Not so long ago we were promised a red, white and blue Brexit, but it would appear that the true colours of Brexit are green, yellow and white. The terms of the draft transition agreement, which looks set to be agreed in principle by the EU27 tomorrow, was duly unveiled in these colours by the negotiators in order to show those parts of the text that are agreed (highlighted in green), those where the policy is agreed but the wording is not (yellow) and those where there is no agreement as yet (not highlighted).

What does it mean for tax?

- The position on customs duties is in the green channel. The existing customs arrangements are set to remain in place until the end of the transition period (31 December 2020) so that imports and exports of goods between the UK and EU27 despatched on or before that date will be duty free (even if they have not reached their final destination). After that, who knows? The position will turn on the shape of any trade deal with the EU. Absent any agreement, and given the UK Government's undertaking to file WTO schedules based on the existing EU arrangements, the EU common external tariff will apply to imports and exports from and to the EU27.
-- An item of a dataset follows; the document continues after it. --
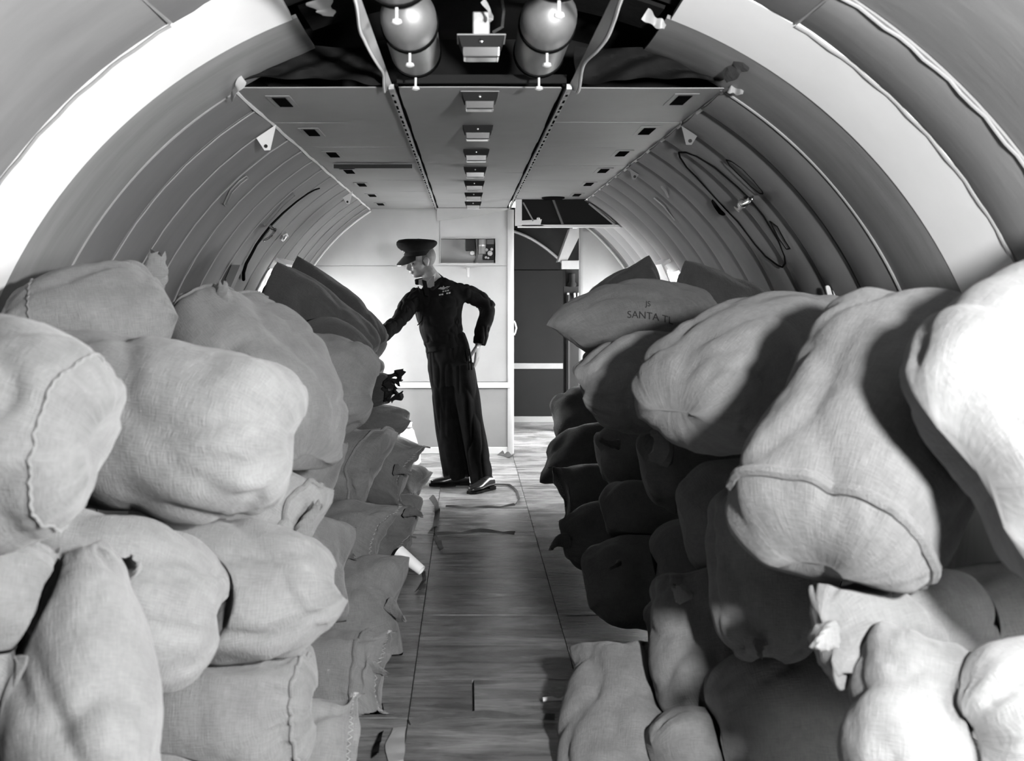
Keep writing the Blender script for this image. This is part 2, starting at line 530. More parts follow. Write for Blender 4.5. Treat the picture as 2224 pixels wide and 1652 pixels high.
# edge beads, ceiling against wall
for (x, s) in ((XL0, -1), (XR1, 1)):
    b = MB(); b.tube([(x + .004 * s, y, CZL - .004 + .003 * math.sin(y * 9)) for y in np.linspace(3.56, 8.8 if s < 0 else 7.92, 40)], .0075, 6)
    b.build('edge_bead', M['trim_white'], crown)
    b = MB(); b.sheet(lambda u, v: W(3.68 + (8.8 - 3.68) * u, s * (31.4 - 2.2 * v), R + .002 + .1 * v), 8, 1)
    b.build('edge_gap', M['slot'], crown)
# perforated rails either side of the middle sheet
for (x, w_, s) in ((XL1, .030, 1), (XR0, .030, -1)):
    b = MB(); b.boxb(x, x + s * .018, 3.62, 8.78, CZL - .012, CZL + .006)
    rl = b.build('ceiling_rail', M['rail'], crown, smooth=False)
    b = MB()
    for k in range(46):
        y = 3.72 + k * .11
        b.boxb(x + s * .003, x + s * .011, y, y + .03 + .02 * ((k * 7) % 3), CZL - .0135, CZL - .0118)
    b.build('rail_slots', M['slot'], rl, smooth=False)
    b = MB(); b.tube([(x + s * .027, y, CZL + .003 + .003 * math.sin(y * 7)) for y in np.linspace(3.62, 8.78, 50)], .0065, 6)
    b.build('dark_gap', M['slot'], crown)
# loose rail edges hanging on into the roof space, wavy torn strips
for (x, s) in ((XL1 + .004, 1), (XR0 + .0, -1)):
    def strip(u, v):
        y = 3.66 - 3.0 * u
        w = .006 + .010 * abs(math.sin(y * 6.1 + s)) + .007 * float(noise3(np.array([y * 5, s, 0.]), 7))
        return (x + .010 * math.sin(y * 7.7 + s * 1.3) * v - s * .012 * v, y, CZL + .008 - (.008 + w) * v)
    b = MB().sheet(strip, 70, 3, lambda u, v: (s * .006, 0, 0))
    rs = b.build('loose_rail', M['grey_mid'], crown)
    b = MB(); b.tube([np.array(strip(k / 70, 1)) + (0, 0, -.002) for k in range(71)], .0045, 6)
    b.build('torn_edge', M['trim_white'], rs)
# front cross bar at the end of the middle sheet
b = MB(); b.boxb(XL1 + .03, XR0 - .02, 3.60, 3.615, CZL + .006, CZL + .035)
b.build('cross_bar', M['door_grey'], crown, smooth=False)
# a dark slat left hanging on the left ceiling sheet
b = MB(); b.box(P(810, 361, 5.75), (.435, .006, .022)); b.build('loose_slat', M['black'], crown, smooth=False)

# vents in the ceiling: dark slot in a pressed surround, one mesh pair copied along
def vent_master(x, y):
    r_ = MB(); w_, d_ = .050, .175
    r_.box((x, y, CZL - .0035), (w_ + .040, d_ + .055, .003))
    a = r_.build('ceiling_vent', M['ceiling'], crown, bevel=.001)
    b = MB().box((x, y, CZL - .0062), (w_, d_, .003)); b.build('vent_slot', M['slot'], a, smooth=False)
    return a
for i in range(7):
    vent_master(-.695, 3.90 + .733 * i)
for i in range(6):
    vent_master(.795, 3.86 + .733 * i)
# dark ring vent near the header
b = MB(); b.lathe((.64, 7.72, CZL - .001), (0, 0, -1), [(0, .085), (.012, .085), (.016, .07), (.006, .06)], 24)
b.build('ring_vent', M['slot'], crown)

# rear end of the cabin behind the photographer
struct(MB().boxb(-1.9, 2.0, -3.15, -3.05, -.06, 2.5).build('wall_back', M['lining'], smooth=False), 'rear end of the cabin')

# ------------------------------------------------------------------ far bulkhead
YB = 8.87
def disc_wall(b, x0, x1, z0, z1, y, th, holes=(), r=R + .03):
    """upright sheet filling the cabin section between x0 and x1, with rectangular holes"""
    xs = sorted(set([x0, x1] + [h[0] for h in holes] + [h[1] for h in holes] + list(np.linspace(x0, x1, 31))))
    for a, c in zip(xs[:-1], xs[1:]):
        m = (a + c) / 2
        def top(x):
            d = r * r - (x - CX) ** 2
            return min(z1, CZ + math.sqrt(max(d, 1e-4)))
        segs = [(z0, None)]
        hs = [h for h in holes if h[0] - 1e-6 <= m <= h[1] + 1e-6]
        spans = []; lo = z0
        for h in sorted(hs, key=lambda h: h[2]):
            spans.append((lo, h[2], False)); lo = h[3]
        spans.append((lo, None, True))
        for (q0, q1, ontop) in spans:
            ta, tc = (top(a), top(c)) if ontop else (q1, q1)
            if min(ta, tc) <= q0 + 1e-4: 
                continue
            v = [(a, y, q0), (c, y, q0), (c, y, tc), (a, y, ta), (a, y + th, q0), (c, y + th, q0), (c, y + th, tc), (a, y + th, ta)]
            b.add(v, [(0, 1, 2, 3), (5, 4, 7, 6), (0, 4, 5, 1), (3, 2, 6, 7), (0, 3, 7, 4), (1, 5, 6, 2)])
XD = .375                       # edge of the bulkhead at the doorway
rx0, rx1 = (957 - VX) * YB / F, (1076 - VX) * YB / F
rz0, rz1 = EYE - (571 - VY) * YB / F, EYE - (518 - VY) * YB / F
zt, zl = EYE - (577 - VY) * YB / F, EYE - (836 - VY) * YB / F
bk = MB(); disc_wall(bk, -1.64, XD - .03, 0, 2.2, YB + .012, .05, [(rx0, rx1, rz0, rz1)])
bk = struct(bk.build('wall_far', M['bulkhead'], smooth=False), 'pale bulkhead closing the far end of the cabin')
xv = (955 - VX) * YB / F
def sheet_part(name, x0, x1, z0, z1, mat, holes=()):
    b = MB(); disc_wall(b, x0, x1, z0, z1, YB, .0115, holes)
    return b.build(name, mat, bk, smooth=False)
sheet_part('bulkhead_panel', -1.64, xv - .002, zt + .002, 2.2, M['bulkhead'])
sheet_part('bulkhead_panel', xv + .002, XD - .03, zt + .002, 2.2, M['bulkhead'], [(rx0, rx1, rz0, rz1)])
sheet_part('bulkhead_panel', -1.64, XD - .03, zl + .03, zt - .002, M['bulkhead'])
sheet_part('bulkhead_panel', -1.64, XD - .03, .06, zl - .03, M['bulkhead_low'])
b = MB(); b.boxb(-1.55, XD - .004, YB - .016, YB + .0, zl - .025, zl + .025); b.build('dado_rail', M['trim_white'], bk, smooth=False, bevel=.004)
b = MB(); b.boxb(-1.52, XD - .01, YB - .006, YB + .012, .0, .058); b.build('kick_strip', M['trim_white'], bk, smooth=False, bevel=.003)
# rounded edge post at the doorway
b = MB(); b.rings([[(XD - .03 + .055 * math.cos(t), YB + .03 + .04 * math.sin(t), z) for t in np.linspace(-math.pi / 2, math.pi / 2, 9)] + [(XD - .03, YB + .07, z), (XD - .03, YB - .01, z)] for z in (0, CZL)])
b.build('rounded_post', M['bulkhead'], bk)
# edge moulding along the arch
b = MB(); b.tube([W(YB - .006, a, R - .004) for a in np.linspace(-110, -32, 40)], .009, 6); b.build('arch_moulding', M['trim_white'], bk)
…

- Also in green, EU law will apply during the transition period and the UK will be treated as an EU member state for these purposes (even though technically it will not be). So important directives such as the EU parent subsidiary directive and interest and royalties directive will continue to apply to eliminate withholding taxes on cross-border payments. This also extends to new laws and directives - so, for example, it looks as though the UK will have to implement ATAD and ATAD2 - but not to enhanced co-operation measures.

- A little oddly perhaps, VAT is in yellow. In principle, it is agreed that the Principal VAT Directive will continue to apply in the UK during the transition period and rights and obligations from transactions occurring in the transition period (that's input tax and output tax to you and me) will remain enforceable for five years after the end of the transition period.

- On part that remains in firmly in white, perhaps unsurprisingly, is the scope of the jurisdiction of the CJEU.

{Speaking in Brussels, Tusk said: “On Brexit, I have some good news for prime minister Theresa May. News that has been awaited in London but also in all the other EU capitals. I have just recommended to our leaders that we welcome in principle the agreement on transition. In practice, the transition phase will allow us to delay all the negative consequences of Brexit by another 21 months.”